The Third Circuit agreed with the FDA that it was well within its authority to change its position on Logic’s application as the scientific evidence changed, noting that its preliminary approval was subject to change.
“The Office of Science’s tenuous preliminary support for Logic’s premarket application withered in the face of its own evolving understanding of the scientific evidence,” Judge Krause wrote. “This is not the sort of ‘changed course’ that can trigger a heightened burden for the FDA, nor does it expose some ‘secret’ and nefarious anti-menthol policy, as Logic contends.

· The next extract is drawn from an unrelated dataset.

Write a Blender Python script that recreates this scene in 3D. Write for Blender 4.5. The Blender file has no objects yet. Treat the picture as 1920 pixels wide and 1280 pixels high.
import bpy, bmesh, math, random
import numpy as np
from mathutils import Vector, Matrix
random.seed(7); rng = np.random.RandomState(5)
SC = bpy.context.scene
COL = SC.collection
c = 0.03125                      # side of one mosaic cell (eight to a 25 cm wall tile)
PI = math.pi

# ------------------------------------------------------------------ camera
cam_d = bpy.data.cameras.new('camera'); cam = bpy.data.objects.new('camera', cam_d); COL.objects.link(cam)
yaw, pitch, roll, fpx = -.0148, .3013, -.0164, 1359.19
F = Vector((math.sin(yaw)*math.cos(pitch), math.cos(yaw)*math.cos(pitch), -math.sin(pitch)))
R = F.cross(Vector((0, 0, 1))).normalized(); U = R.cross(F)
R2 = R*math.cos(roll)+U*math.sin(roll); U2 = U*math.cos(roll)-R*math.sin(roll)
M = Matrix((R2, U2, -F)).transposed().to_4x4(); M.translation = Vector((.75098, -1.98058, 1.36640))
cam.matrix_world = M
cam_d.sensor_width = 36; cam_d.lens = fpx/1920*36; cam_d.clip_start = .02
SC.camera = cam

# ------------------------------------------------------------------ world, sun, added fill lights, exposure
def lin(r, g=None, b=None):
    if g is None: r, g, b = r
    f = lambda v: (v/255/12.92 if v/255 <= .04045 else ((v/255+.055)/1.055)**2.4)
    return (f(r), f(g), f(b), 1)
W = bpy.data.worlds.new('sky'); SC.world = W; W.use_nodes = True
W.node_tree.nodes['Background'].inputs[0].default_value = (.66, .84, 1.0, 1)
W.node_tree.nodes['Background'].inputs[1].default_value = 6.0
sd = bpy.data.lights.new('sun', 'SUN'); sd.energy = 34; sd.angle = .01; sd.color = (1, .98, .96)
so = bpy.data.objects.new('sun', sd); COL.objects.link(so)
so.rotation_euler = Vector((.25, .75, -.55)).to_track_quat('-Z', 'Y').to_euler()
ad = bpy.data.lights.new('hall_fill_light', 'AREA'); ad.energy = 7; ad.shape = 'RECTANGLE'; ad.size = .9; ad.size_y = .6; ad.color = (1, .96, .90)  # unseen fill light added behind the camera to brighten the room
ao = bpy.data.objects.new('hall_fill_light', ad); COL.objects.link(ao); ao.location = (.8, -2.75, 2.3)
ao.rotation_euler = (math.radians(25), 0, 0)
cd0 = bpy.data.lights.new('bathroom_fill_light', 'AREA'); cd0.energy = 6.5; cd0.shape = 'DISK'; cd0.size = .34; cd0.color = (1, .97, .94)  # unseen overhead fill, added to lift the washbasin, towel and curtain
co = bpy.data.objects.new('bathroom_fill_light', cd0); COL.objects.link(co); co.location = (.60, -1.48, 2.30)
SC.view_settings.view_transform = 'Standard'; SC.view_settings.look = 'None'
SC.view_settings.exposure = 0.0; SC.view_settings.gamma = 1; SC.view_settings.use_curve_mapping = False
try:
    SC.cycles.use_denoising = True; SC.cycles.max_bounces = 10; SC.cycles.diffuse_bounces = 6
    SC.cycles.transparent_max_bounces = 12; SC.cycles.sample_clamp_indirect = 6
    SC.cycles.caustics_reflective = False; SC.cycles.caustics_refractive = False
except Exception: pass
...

Crediting that argument would penalize the Center for engaging in the ‘ongoing dialogue’ and deliberation that is supposed to be the hallmark of reasoned agency decision-making.”
In his dissenting opinion, Judge David J. Porte argued that the Third Circuit should have adopted the approach taken by the Fifth Circuit, which held that the FDA’s policy shift was not adequately explained to ENDS manufacturers.
“Because the FDA’s decision to treat menthol ENDS like other flavored ENDS rather than tobacco was a policy change, the FDA was required to supply a reasoned analysis,” he wrote. “To survive the arbitrary and capricious standard of review, the FDA must first have acknowledged that it changed its menthol policy and then provided a reasoned analysis for the change that addressed Logic’s reliance interests and considered available alternatives. It did not do so.”
The Third Circuit’s decision, of course, may not be the final word. Logic may now ask for an en banc rehearing with all Third Circuit judges, or request a hearing by the Supreme Court.